Render the material again word for word, skipping the pictures in it.

-------- Given material --------

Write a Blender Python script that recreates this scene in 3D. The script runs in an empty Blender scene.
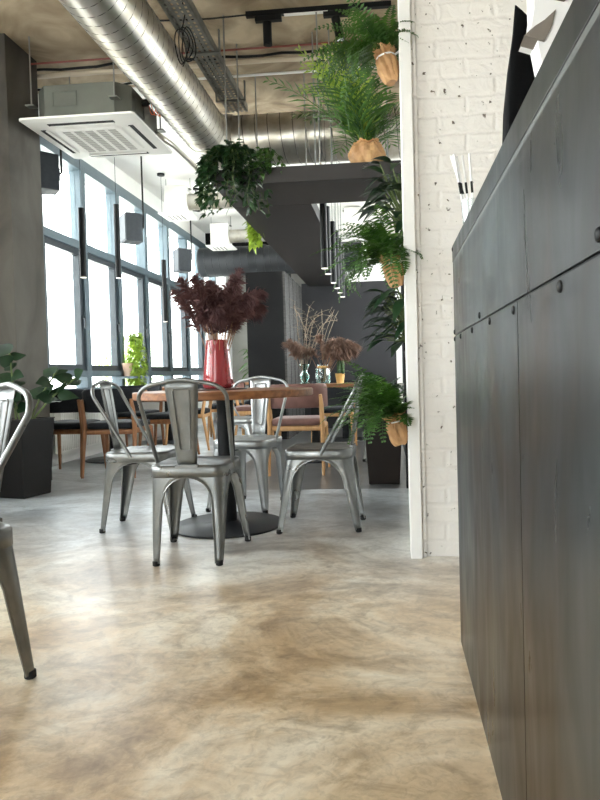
import bpy, math, random
from mathutils import Vector, Matrix, noise
PI = math.pi
S = bpy.context.scene
COL = S.collection
V = Vector

# ---------------------------------------------------------------- camera
CAM_H = 0.86
yaw, pitch, roll = math.radians(5.0), math.radians(-1.5), math.radians(1.5)
Fv = V((-math.sin(yaw) * math.cos(pitch), math.cos(yaw) * math.cos(pitch), math.sin(pitch)))
r0 = V((math.cos(yaw), math.sin(yaw), 0)); u0 = r0.cross(Fv)
rv = r0 * math.cos(roll) - u0 * math.sin(roll)
uv = r0 * math.sin(roll) + u0 * math.cos(roll)
cam_d = bpy.data.cameras.new('camera'); cam = bpy.data.objects.new('camera', cam_d); COL.objects.link(cam)
M = Matrix.Identity(4)
for i in range(3):
    M[i][0] = rv[i]; M[i][1] = uv[i]; M[i][2] = -Fv[i]
M[0][3], M[1][3], M[2][3] = 0, 0, CAM_H
cam.matrix_world = M
cam_d.sensor_fit = 'VERTICAL'; cam_d.sensor_height = 32; cam_d.lens = 32 * 650 / 800
cam_d.shift_x = (300 - 334) / 800.0; cam_d.shift_y = -(400 - 391) / 800.0
cam_d.clip_start = 0.02; cam_d.clip_end = 200
S.camera = cam

# ---------------------------------------------------------------- light
w = bpy.data.worlds.new('daylight'); S.world = w; w.use_nodes = True
bg = w.node_tree.nodes['Background']; bg.inputs[0].default_value = (0.95, 0.975, 1.0, 1); bg.inputs[1].default_value = 6.0
sun_d = bpy.data.lights.new('sun', 'SUN'); sun_d.energy = 20.0; sun_d.angle = 0.01; sun_d.color = (1, 0.95, 0.86)
sun = bpy.data.objects.new('sun', sun_d); COL.objects.link(sun); sun.rotation_euler = (0.25, math.radians(38), 0)   # from the right, over the roof: falls on the street only
S.view_settings.view_transform = 'Standard'; S.view_settings.look = 'None'
S.view_settings.gamma = 1.0; S.view_settings.use_curve_mapping = False
S.view_settings.exposure = 1.05
S.cycles.max_bounces = 8; S.cycles.diffuse_bounces = 5; S.cycles.transparent_max_bounces = 24
S.cycles.use_denoising = True
S.cycles.sample_clamp_indirect = 6.0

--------

> [In response]:
Write a Blender Python script that recreates this scene in 3D. The script runs in an empty Blender scene.
import bpy, math, random
from mathutils import Vector, Matrix, noise
PI = math.pi
S = bpy.context.scene
COL = S.collection
V = Vector

# ---------------------------------------------------------------- camera
CAM_H = 0.86
yaw, pitch, roll = math.radians(5.0), math.radians(-1.5), math.radians(1.5)
Fv = V((-math.sin(yaw) * math.cos(pitch), math.cos(yaw) * math.cos(pitch), math.sin(pitch)))
r0 = V((math.cos(yaw), math.sin(yaw), 0)); u0 = r0.cross(Fv)
rv = r0 * math.cos(roll) - u0 * math.sin(roll)
uv = r0 * math.sin(roll) + u0 * math.cos(roll)
cam_d = bpy.data.cameras.new('camera'); cam = bpy.data.objects.new('camera', cam_d); COL.objects.link(cam)
M = Matrix.Identity(4)
for i in range(3):
    M[i][0] = rv[i]; M[i][1] = uv[i]; M[i][2] = -Fv[i]
M[0][3], M[1][3], M[2][3] = 0, 0, CAM_H
cam.matrix_world = M
cam_d.sensor_fit = 'VERTICAL'; cam_d.sensor_height = 32; cam_d.lens = 32 * 650 / 800
cam_d.shift_x = (300 - 334) / 800.0; cam_d.shift_y = -(400 - 391) / 800.0
cam_d.clip_start = 0.02; cam_d.clip_end = 200
S.camera = cam

# ---------------------------------------------------------------- light
w = bpy.data.worlds.new('daylight'); S.world = w; w.use_nodes = True
bg = w.node_tree.nodes['Background']; bg.inputs[0].default_value = (0.95, 0.975, 1.0, 1); bg.inputs[1].default_value = 6.0
sun_d = bpy.data.lights.new('sun', 'SUN'); sun_d.energy = 20.0; sun_d.angle = 0.01; sun_d.color = (1, 0.95, 0.86)
sun = bpy.data.objects.new('sun', sun_d); COL.objects.link(sun); sun.rotation_euler = (0.25, math.radians(38), 0)   # from the right, over the roof: falls on the street only
S.view_settings.view_transform = 'Standard'; S.view_settings.look = 'None'
S.view_settings.gamma = 1.0; S.view_settings.use_curve_mapping = False
S.view_settings.exposure = 1.05
S.cycles.max_bounces = 8; S.cycles.diffuse_bounces = 5; S.cycles.transparent_max_bounces = 24
S.cycles.use_denoising = True
S.cycles.sample_clamp_indirect = 6.0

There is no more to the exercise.